|
Reporter and author, David Wood, addresses a crowd of over 150 students, staff, and community members at Edison State Community College as part of Peace Week. |
“Who’s a veteran? Are there any veterans here? Thank you for your service, welcome home,” David Wood said to a crowd of over 150 students, community members, and staff at Edison State Community College.
Wood came to campus following his recent Dayton Literary Peace Prize nonfiction award recognition for his book, “What Have We Done: The Moral Injury of Our Longest Wars.” Inspired by the 1995 Dayton Peace Accords that ended the war in Bosnia, the DLPP is the only
international literary peace prize awarded in the United States. The Prize celebrates the power of literature to promote peace, social justice, and global understanding.
“I started my career as a reporter for a weekly newspaper in a suburb outside of Chicago,” said Wood. “There are consequences to facts, and it’s not always comfortable, and it’s not always easy, and it’s not always pleasant.”
After his initial job a reporter, Wood took a job with Time Magazine as a correspondent, which sparked his interest in war correspondence.
“I then started a job with Time Magazine as a correspondent, and they sent me to Africa. The thing was, what Time
Magazine wanted me to write about was all of the wars sweeping across the continent–the post–colonial wars, all the wars of national liberation–and there were a lot of them. So that’s what I did, I became a war correspondent.”
“It was fascinating to me, the people who are fighting wars, the people who are suffering from wars, the people who started wars, the people who stopped wars. It was all fascinating, and for a reporter, it was a like I was a kid in a candy store, I just couldn’t get to
the stories fast enough.”
Wood recalled a repressed memory he had while in Africa.

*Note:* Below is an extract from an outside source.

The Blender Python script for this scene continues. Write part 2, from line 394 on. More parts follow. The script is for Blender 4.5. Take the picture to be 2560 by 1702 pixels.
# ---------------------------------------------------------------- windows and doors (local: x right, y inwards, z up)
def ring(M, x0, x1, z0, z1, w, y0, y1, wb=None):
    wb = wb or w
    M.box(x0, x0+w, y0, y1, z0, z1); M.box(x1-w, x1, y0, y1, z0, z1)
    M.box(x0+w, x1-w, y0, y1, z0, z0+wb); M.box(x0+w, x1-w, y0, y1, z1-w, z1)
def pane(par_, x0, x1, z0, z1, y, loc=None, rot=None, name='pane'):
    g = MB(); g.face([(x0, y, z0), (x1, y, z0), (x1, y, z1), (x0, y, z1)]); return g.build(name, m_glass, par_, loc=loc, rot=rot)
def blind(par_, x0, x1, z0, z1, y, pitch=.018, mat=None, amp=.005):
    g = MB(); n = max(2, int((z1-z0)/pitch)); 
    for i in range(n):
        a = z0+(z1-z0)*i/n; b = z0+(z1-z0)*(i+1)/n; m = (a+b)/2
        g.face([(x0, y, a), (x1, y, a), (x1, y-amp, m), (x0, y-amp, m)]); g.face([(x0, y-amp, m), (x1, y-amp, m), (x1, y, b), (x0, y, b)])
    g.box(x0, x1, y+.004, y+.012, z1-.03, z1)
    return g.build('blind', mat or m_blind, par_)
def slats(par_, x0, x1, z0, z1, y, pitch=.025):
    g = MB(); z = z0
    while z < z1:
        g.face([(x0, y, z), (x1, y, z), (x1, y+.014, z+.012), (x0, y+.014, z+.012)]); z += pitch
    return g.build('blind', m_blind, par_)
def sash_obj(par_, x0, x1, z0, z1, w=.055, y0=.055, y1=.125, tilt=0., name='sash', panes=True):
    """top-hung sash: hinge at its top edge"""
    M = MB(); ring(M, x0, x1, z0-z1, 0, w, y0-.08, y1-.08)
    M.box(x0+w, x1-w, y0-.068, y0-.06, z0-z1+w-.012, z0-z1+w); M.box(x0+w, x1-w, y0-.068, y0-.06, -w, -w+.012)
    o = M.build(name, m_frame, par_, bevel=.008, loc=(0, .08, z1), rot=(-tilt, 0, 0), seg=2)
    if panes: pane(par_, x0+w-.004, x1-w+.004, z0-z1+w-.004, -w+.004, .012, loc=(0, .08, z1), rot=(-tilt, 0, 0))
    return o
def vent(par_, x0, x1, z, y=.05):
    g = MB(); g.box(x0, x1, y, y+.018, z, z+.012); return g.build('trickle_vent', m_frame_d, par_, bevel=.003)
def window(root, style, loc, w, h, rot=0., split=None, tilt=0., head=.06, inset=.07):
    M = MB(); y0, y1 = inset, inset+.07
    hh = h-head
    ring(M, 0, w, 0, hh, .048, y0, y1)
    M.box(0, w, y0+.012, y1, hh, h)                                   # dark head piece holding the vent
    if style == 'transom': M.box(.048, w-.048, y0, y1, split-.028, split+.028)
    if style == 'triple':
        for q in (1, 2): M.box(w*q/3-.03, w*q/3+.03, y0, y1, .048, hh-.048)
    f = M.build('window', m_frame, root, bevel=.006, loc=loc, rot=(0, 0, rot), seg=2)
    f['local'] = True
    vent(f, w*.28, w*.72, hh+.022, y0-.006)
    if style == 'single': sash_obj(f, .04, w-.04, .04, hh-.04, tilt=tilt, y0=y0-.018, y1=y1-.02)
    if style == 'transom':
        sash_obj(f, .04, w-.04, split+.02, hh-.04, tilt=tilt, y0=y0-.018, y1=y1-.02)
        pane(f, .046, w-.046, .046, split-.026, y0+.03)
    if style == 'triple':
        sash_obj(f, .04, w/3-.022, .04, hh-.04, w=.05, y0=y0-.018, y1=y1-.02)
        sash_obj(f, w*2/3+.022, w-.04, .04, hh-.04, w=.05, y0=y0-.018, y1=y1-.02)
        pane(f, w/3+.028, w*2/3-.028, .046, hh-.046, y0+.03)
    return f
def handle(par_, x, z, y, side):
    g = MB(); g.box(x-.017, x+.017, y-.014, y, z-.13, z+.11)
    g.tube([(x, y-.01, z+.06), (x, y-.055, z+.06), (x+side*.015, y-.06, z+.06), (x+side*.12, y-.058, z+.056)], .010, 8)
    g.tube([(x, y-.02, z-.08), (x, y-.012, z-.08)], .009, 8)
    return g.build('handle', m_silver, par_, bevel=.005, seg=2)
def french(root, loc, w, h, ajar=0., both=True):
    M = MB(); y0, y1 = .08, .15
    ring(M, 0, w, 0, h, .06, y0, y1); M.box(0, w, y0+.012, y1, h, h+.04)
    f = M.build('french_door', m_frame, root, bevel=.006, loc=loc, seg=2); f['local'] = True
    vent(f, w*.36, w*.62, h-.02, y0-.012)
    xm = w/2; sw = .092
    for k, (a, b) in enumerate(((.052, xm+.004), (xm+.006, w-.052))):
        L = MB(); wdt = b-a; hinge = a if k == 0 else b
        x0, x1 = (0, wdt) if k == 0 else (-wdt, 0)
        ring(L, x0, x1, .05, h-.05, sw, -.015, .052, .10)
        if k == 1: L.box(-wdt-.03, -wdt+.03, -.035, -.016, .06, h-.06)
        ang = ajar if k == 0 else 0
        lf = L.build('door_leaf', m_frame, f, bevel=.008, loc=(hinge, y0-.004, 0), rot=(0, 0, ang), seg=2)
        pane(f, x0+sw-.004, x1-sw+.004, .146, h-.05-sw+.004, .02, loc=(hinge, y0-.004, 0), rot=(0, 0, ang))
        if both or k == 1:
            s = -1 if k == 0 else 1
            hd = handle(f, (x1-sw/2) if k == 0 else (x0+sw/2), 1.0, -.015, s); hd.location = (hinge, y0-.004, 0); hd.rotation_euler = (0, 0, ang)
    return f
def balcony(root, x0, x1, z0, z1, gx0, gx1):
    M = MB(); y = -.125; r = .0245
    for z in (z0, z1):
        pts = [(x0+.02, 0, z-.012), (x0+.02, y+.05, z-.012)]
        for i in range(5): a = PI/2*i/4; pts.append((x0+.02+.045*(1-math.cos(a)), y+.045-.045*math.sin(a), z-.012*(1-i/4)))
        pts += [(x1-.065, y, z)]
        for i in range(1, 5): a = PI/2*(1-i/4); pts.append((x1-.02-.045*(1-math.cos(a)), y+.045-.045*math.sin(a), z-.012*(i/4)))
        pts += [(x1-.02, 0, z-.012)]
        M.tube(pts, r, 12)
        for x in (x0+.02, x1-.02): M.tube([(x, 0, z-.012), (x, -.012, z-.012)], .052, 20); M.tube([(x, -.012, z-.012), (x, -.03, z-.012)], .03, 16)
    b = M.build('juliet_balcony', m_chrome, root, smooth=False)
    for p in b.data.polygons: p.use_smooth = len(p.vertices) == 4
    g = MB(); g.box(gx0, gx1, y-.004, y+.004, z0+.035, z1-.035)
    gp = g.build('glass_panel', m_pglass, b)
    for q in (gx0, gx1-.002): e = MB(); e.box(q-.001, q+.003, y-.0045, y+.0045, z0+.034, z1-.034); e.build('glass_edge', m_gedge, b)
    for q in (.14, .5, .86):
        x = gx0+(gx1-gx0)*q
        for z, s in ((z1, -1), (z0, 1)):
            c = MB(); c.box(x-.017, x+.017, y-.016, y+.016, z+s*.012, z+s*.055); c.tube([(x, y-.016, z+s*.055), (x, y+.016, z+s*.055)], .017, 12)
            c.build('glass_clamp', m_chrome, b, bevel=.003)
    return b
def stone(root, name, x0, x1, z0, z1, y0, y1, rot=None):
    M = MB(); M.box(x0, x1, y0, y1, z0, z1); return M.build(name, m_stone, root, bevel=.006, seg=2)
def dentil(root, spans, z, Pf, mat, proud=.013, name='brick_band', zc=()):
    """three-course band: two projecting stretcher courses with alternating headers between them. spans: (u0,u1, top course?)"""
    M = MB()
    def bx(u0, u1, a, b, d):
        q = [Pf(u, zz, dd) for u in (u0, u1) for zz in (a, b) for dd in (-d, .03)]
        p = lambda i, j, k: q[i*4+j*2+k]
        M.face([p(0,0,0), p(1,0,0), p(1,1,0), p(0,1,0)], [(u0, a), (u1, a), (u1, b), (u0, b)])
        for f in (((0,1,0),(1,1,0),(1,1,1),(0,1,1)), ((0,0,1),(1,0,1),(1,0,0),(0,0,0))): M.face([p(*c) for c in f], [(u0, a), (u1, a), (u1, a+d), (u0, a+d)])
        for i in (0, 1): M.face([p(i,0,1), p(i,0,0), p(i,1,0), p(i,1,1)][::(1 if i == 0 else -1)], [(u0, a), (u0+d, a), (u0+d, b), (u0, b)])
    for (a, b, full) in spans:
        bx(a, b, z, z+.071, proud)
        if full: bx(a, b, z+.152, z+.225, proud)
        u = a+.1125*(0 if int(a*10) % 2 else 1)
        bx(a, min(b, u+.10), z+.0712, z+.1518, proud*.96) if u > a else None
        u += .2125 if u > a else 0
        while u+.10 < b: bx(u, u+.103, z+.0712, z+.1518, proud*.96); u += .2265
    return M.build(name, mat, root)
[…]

“One of the things I experienced in Africa was a massacre. I came across the scene a day or two after it happened and it was just horrifying. In fact, it was so horrifying that I repressed a memory of this until just recently.”
“I’m now trying to remember a lot of things that happened to me in my career, and I found the file that I had sent to Time Magazine about this massacre which went into horrifying detail, but I had also found a letter I had written to my parents the same day.”
In the letter to his parents, he stated, “I have been on this 1,300 mile trip in Mozambique, and I’m exhausted, I’ve been here six weeks, and I’m ready to go home. The whole trip was a waste of time.”
Wood never told his parents about the experience.
“This event gave me a little insight into the common experiences that people who we send to war have and how do they have to deal with those experiences. It was interesting.”
After spending four years in Africa, Wood returned to the United States to take on the role of a Pentagon Reporter. After about six months, he realized the job was not for him and asked to become an embedded reporter, who would live with military units that he’s covering.
Though a Pacifist, Wood deployed as a reporter with troops in Desert Storm, the Persian Gulf, peacekeeping missions in the Balkans, and combat operations in Afghanistan and Iraq, making five trips to Afghanistan since 2002.
“I spent a year once with a Marine Battalion, and I went to Camp Lejeune and lived there with these guys–ate what they did, slept where they did, I trained up with them for six months and then we went to Somalia for six months, which was pretty mind-boggling.”
Wood went on to tell stories of other combatants who had little to no time to adjust to the experiences they had endured and how it impacted them, not only in that moment but also for the entirety of their lives.
“We all know veterans who come home from war and never talk about what happened,” added Wood. “My message is if there’s some way we can make ourselves accessible to hear veterans stories. It’s hard. But I think there are ways you can say to a veteran–I didn’t go, and there’s no
way I can understand what you went through and what that was like but if you can talk about it a little bit, I’d like to listen. And I think that’s the beginning of it.”
David Wood has made appearances on CNN, C-Span,CBS News Hour, NPR, BBC, and MSNBC. He won a Pulitzer Prize for reporting in 2012, and he is the 2017 nonfiction Dayton Literary Peace Prize winner for his book “What Have We Done: The Moral Injury of Our Longest Wars.” Additionally,
he has had work published in the Los
Angeles Times, the Boston Sun, and the Huffington Post.